Vision 2020 comprises six interlinked pillars, including good governance, an efficient State, skilled human capital, a vibrant private sector, a world-class physical infrastructure and modern agriculture and livestock, all geared towards national, regional and global markets.

The Government of Rwanda strongly believes that ICT can enable the country to leap-frog the key stages of industrialization and has invested heavily in this area since 2000. It has also integrated ICT through the national information and communication infrastructure process as a key driver for socio-economic development and as a tool to fast-track Rwanda’s transformation to a knowledge-based society.

Through this process, Rwanda has already established an enabling legal and regulatory environment, deployed world-class infrastructure and is developing a highly skilled human resource base — all are further positioning the country to increase its competitiveness and to achieve the United Nations Millennium Development Goals.

A competitive economy

Rwanda’s economy has continued to grow at comparably good rates, averaging 8 per cent per annum, despite the global recessionary period that started in 2008. The country’s continuing growth in the midst of the global downturn can be attributed to its good governance and sound fiscal discipline, as well as to the commitment of its public and private sectors to build a more equitable country.

The 2013 World Bank Doing Business Report ranked Rwanda 52nd out of 185 countries.
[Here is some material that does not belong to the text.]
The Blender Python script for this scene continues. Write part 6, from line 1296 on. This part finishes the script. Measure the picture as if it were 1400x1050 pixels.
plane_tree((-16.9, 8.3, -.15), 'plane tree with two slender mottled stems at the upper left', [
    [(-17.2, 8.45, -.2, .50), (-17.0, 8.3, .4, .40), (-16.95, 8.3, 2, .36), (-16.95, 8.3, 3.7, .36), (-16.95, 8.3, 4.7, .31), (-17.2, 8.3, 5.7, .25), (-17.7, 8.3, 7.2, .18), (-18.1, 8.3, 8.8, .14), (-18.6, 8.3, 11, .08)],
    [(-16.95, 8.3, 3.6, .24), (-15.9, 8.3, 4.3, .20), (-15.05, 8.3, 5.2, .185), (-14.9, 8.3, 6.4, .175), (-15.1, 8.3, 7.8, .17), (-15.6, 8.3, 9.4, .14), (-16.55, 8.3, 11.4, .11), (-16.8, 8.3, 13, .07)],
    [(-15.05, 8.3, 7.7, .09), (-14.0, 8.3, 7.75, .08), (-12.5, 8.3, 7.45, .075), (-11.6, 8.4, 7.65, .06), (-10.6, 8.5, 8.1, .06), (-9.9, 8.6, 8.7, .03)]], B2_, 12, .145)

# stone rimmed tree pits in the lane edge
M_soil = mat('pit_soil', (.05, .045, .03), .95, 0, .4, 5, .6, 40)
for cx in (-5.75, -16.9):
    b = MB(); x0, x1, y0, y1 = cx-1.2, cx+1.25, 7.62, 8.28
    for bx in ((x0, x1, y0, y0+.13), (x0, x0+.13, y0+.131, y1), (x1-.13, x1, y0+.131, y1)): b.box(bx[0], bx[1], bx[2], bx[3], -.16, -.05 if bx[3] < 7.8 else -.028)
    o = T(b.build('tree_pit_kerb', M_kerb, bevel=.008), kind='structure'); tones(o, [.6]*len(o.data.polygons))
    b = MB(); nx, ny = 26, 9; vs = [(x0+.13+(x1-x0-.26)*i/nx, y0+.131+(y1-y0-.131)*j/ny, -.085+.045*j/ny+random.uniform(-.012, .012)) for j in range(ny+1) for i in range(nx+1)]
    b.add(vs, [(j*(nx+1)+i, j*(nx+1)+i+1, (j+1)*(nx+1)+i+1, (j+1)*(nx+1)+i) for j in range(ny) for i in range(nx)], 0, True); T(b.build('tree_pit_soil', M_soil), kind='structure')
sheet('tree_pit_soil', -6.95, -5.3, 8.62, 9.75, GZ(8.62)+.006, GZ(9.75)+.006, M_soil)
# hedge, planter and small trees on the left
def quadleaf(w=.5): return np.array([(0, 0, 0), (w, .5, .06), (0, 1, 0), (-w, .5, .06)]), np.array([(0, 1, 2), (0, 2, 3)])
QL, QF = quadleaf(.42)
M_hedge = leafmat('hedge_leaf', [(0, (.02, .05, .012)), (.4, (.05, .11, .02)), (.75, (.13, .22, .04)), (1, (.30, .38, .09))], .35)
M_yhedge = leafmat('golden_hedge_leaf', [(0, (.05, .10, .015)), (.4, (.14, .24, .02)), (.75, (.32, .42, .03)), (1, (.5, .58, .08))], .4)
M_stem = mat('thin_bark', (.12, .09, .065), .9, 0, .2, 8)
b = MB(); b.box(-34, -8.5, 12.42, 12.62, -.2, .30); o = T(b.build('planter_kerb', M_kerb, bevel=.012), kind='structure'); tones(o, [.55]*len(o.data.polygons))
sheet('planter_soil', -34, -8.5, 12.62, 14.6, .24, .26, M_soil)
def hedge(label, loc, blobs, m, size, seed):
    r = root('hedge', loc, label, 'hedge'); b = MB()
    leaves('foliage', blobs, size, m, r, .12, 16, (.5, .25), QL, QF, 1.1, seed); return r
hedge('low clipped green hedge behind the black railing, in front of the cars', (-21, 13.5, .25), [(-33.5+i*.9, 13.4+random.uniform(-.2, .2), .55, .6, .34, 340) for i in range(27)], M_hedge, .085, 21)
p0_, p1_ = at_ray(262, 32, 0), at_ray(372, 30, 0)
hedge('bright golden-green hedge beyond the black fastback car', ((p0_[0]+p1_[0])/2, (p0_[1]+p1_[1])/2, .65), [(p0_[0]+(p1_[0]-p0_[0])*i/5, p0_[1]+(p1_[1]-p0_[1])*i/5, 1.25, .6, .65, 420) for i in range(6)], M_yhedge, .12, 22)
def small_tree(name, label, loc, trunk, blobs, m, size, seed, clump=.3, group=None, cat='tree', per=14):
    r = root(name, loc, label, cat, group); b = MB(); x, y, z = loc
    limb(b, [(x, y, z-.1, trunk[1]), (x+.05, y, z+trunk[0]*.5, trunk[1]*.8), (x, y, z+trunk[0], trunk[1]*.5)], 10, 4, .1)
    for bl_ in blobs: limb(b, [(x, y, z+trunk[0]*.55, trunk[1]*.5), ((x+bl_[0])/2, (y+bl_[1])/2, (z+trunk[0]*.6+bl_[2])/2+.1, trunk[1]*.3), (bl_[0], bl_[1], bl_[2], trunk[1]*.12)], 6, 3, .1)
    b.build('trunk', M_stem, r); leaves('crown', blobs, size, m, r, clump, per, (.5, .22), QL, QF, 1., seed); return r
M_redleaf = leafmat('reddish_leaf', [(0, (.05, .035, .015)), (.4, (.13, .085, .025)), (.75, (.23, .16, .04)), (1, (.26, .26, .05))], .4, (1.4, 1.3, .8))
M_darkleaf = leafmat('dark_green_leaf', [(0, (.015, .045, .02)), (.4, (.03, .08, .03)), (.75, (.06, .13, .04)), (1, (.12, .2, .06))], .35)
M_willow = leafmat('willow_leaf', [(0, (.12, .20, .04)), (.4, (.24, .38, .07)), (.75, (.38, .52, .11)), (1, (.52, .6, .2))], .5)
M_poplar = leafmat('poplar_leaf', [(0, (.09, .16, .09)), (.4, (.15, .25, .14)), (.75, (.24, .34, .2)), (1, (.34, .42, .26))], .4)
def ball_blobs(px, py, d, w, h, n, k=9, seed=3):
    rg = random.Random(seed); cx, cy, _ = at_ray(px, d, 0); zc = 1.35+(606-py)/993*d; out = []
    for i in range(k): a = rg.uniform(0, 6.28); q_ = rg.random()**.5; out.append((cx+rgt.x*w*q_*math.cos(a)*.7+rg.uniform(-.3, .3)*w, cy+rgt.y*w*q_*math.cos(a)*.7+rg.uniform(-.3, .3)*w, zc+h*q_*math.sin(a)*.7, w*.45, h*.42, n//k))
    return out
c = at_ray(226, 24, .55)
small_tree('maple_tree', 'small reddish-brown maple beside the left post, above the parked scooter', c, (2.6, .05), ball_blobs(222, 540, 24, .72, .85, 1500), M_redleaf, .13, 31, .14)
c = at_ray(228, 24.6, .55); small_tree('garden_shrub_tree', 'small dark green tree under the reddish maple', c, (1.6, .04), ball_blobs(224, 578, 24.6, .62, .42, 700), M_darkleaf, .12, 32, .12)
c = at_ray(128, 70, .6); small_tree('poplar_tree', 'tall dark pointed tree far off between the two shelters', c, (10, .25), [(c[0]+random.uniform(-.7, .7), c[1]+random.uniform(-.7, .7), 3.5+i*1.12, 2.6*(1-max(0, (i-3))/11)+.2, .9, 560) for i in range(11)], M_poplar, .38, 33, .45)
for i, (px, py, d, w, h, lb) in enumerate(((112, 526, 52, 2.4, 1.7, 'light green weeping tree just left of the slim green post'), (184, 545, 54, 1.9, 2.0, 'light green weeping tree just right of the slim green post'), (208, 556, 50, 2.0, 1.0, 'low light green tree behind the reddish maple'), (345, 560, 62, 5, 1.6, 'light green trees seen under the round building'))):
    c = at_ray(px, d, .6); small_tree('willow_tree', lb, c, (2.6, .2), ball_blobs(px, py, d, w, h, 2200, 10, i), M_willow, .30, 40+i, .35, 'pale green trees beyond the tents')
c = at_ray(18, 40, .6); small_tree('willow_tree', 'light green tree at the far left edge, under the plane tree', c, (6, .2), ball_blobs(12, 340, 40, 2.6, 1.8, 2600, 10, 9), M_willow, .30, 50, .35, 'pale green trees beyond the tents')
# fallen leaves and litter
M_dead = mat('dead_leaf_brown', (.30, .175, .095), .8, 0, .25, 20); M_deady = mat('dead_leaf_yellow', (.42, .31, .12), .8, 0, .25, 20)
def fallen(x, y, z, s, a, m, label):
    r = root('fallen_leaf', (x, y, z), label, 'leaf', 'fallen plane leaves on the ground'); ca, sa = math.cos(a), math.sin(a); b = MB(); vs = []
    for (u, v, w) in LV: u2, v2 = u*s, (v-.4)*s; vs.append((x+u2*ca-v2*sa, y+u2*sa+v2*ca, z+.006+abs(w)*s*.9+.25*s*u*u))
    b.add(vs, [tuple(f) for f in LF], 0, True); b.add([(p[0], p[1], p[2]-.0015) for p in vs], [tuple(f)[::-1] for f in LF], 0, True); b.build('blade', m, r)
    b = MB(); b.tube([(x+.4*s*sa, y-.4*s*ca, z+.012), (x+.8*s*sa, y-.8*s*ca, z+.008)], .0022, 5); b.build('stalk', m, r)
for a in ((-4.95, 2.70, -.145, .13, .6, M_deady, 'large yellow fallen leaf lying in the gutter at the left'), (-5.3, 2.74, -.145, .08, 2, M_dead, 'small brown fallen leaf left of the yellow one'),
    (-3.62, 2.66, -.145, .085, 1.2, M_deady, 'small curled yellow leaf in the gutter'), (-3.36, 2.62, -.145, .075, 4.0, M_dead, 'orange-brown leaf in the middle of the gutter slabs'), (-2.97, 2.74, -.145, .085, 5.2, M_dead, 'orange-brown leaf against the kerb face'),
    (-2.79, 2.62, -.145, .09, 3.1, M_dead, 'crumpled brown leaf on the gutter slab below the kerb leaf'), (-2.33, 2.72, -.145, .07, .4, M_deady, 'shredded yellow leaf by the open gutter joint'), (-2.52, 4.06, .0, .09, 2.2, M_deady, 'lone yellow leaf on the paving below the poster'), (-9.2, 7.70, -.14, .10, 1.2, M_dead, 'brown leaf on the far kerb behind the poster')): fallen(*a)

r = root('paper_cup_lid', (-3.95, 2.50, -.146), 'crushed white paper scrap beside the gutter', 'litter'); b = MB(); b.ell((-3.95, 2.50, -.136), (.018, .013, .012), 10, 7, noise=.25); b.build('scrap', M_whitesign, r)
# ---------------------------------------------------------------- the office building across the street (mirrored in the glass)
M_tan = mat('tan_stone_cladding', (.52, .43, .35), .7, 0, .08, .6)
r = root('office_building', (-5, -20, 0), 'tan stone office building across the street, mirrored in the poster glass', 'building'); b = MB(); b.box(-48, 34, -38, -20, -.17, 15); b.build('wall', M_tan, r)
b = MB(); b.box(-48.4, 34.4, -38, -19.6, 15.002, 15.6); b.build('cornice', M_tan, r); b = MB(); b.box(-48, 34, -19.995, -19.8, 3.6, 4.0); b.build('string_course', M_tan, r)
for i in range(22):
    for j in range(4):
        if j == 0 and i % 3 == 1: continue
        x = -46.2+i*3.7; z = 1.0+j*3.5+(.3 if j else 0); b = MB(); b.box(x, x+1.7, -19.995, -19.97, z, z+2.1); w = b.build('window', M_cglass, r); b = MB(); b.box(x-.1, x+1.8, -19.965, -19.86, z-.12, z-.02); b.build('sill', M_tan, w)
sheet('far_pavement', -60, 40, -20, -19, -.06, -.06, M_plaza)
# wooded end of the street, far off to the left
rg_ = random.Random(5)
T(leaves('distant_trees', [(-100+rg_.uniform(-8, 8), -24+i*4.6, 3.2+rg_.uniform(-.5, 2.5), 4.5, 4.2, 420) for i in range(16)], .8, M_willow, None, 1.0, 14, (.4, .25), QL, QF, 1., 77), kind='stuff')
In overall performance, Rwanda is still the best performing country in the east African region as well as the 3rd easiest place to do business in sub-Saharan Africa.

The 2013 Global Competitiveness Report, published by the World Economic Forum, ranked Rwanda the most competitive economy in the East African Community, third in sub-Saharan Africa, and raised its global ranking from 70 in 2012 to 63 in 2013.

Rwanda — a landlocked country — is now internationally connected by two submarine cables: the Eastern Africa Submarine Cable System (EASSY) through Uganda to Mombasa, Kenya; and The East African Marine System (TEAMS) submarine cable to Dar-es-Salaam, Tanzania.

Broadband infrastructure

The construction of the national fibre-optic backbone was completed in 2010. The backbone connects all urban districts as well as districts in remote and rural areas. The total network comprises 5003 km of fibre, of which 2503 km belong to the private sector. The quick roll-out was facilitated because the independent regulator reinforced the legal and regulatory framework to promote open competition and infrastructure sharing.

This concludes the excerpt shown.